Nonetheless, the three substantive bills passed with Kerry's name on them are a starting point for voters wanting a handle on his political heart. Two had to do with marine research and protecting fisheries and reflected his consistent concern for the environment. He became the early leader of the Democrats' drive to block Bush from drilling in Alaska's Arctic National Wildlife Refuge. He joined McCain to try, unsuccessfully, to raise average-fuel-economy standards to 36 m.p.g. by 2015, and he was an active supporter of the Kyoto accords to address global warming. The third law was designed to provide grants for women starting small businesses and reflects his entrepreneurial impulses when it comes to the tax code. He teamed with McCain again to make the Internet a tax-free zone, and while he has voted against all of Bush's tax cuts, he proposes reducing the capital-gains tax to zero in key investment-driven industries; he offers other business tax incentives to reward companies that keep jobs in the country. His idea for a dividend-tax cut even before Bush proposed one is now a sensitive subject; his advisers say he will support it only if "it is done right."

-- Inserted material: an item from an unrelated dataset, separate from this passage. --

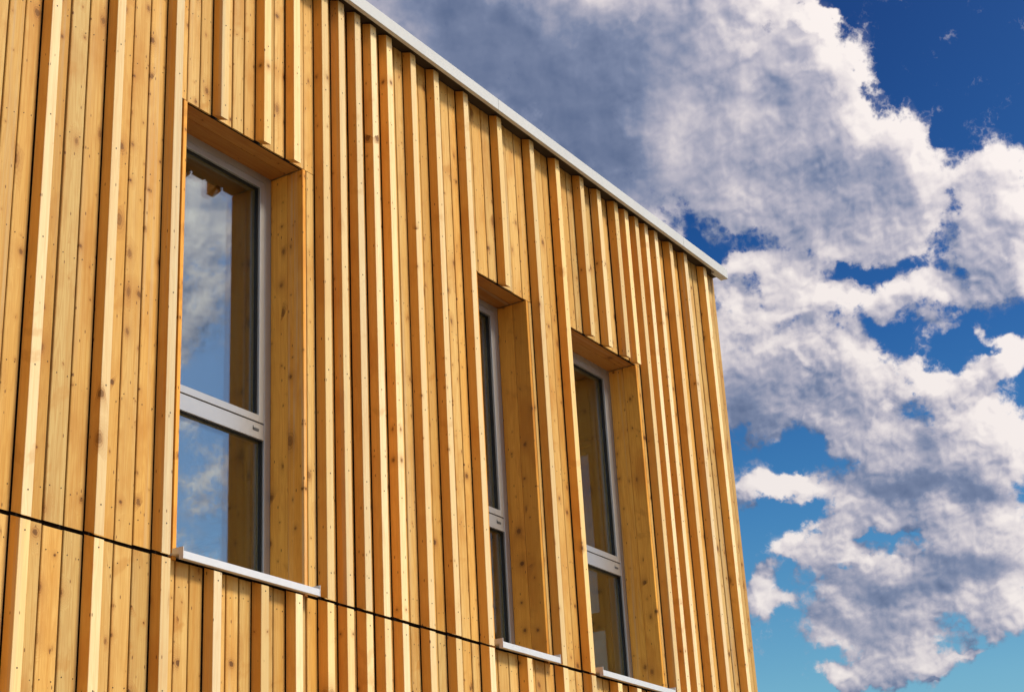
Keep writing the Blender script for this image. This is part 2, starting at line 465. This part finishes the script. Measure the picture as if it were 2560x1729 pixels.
def ground_mat():
    mt, T = new_mat('gravel_ground')
    tcn = T.n('ShaderNodeTexCoord')
    n = T.noise(tcn.outputs['Object'], 0.15, 6, 0.6)
    n2 = T.noise(tcn.outputs['Object'], 30.0, 4, 0.7)
    c = T.mix(T.mapr(n, 0.35, 0.65), (0.36, 0.28, 0.18, 1), (0.29, 0.22, 0.13, 1))
    c = T.mix(T.mapr(n2, 0.35, 0.7), c, (0.39, 0.32, 0.22, 1))
    finish(T, c, rough=0.9, spec=0.2, bump=n2, strength=0.6, dist=0.02)
    return mt


def glass_mat():
    mt, T = new_mat('window_glass')
    ge = T.n('ShaderNodeNewGeometry')
    cosv = T.math('ABSOLUTE', T.vmath('DOT_PRODUCT', ge.outputs['Normal'], ge.outputs['Incoming']))
    f0 = 0.16                                    # solar-control coating
    fres = T.math('ADD', f0, T.math('MULTIPLY', 1 - f0, T.math('POWER', T.math('SUBTRACT', 1.0, cosv), 5.0)))
    tr = T.n('ShaderNodeBsdfTransparent')
    tr.inputs['Color'].default_value = (0.86, 0.90, 0.88, 1)
    gl = T.n('ShaderNodeBsdfGlossy')
    gl.inputs['Roughness'].default_value = 0.0
    gl.inputs['Color'].default_value = (0.97, 0.99, 1.0, 1)
    mx = T.n('ShaderNodeMixShader')
    T.link(fres, mx.inputs[0])
    T.link(tr.outputs[0], mx.inputs[1])
    T.link(gl.outputs[0], mx.inputs[2])
    o = T.n('ShaderNodeOutputMaterial')
    T.link(mx.outputs[0], o.inputs['Surface'])
    return mt


M_GROUND = ground_mat()
M_GLASS = glass_mat()


# ---------------------------------------------------------------- mesh helpers
def link(name, me, mat, parent=None, loc=(0, 0, 0)):
    o = bpy.data.objects.new(name, me)
    me.materials.append(mat)
    COL.objects.link(o)
    o.location = loc
    if parent:
        o.parent = parent
    return o


def mesh_from(verts, faces, name):
    me = bpy.data.meshes.new(name)
    me.from_pydata(verts, [], faces)
    bm = bmesh.new()
    bm.from_mesh(me)
    bmesh.ops.recalc_face_normals(bm, faces=bm.faces[:])
    bm.to_mesh(me)
    bm.free()
    return me


class Boxes:
    def __init__(self):
        self.v, self.f = [], []

    def box(self, x0, x1, y0, y1, z0, z1):
        i = len(self.v)
        self.v += [(x, y, z) for z in (z0, z1) for y in (y0, y1) for x in (x0, x1)]
        self.f += [tuple(i + k for k in q) for q in ((0, 2, 3, 1), (4, 5, 7, 6), (0, 1, 5, 4), (2, 6, 7, 3), (0, 4, 6, 2), (1, 3, 7, 5))]
        return self

    def disc(self, x, y, z, r, t=0.0015, n=6):
        """small screw head facing -Y"""
        i = len(self.v)
        for yy in (y, y - t):
            for k in range(n):
                a = 2 * math.pi * k / n
                self.v.append((x + r * math.cos(a), yy, z + r * math.sin(a)))
        self.f.append(tuple(i + n + k for k in range(n)))
        for k in range(n):
            k2 = (k + 1) % n
            self.f.append((i + k, i + k2, i + n + k2, i + n + k))
        return self

    def build(self, name, mat, parent=None):
        return link(name, mesh_from(self.v, self.f, name), mat, parent)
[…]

And then there is Kerry's record on deficits and spending. Conservative Democrat Fritz Hollings says he will never forget when he was collecting votes in 1985 for the Gramm-Rudman-Hollings budget-balancing legislation and practically every senior Democrat in the Senate shut him down. So he started trying the youngsters, including the new Senator from Massachusetts, who shocked him by responding, "We're in trouble; this budget has gotten out of hand." Kerry's support opened the door for other Democrats to vote for the measure. "Here I was--I couldn't even get conservative friends on this bill, but I got John Kerry," Hollings recalls. "He was willing to risk his political life with this vote."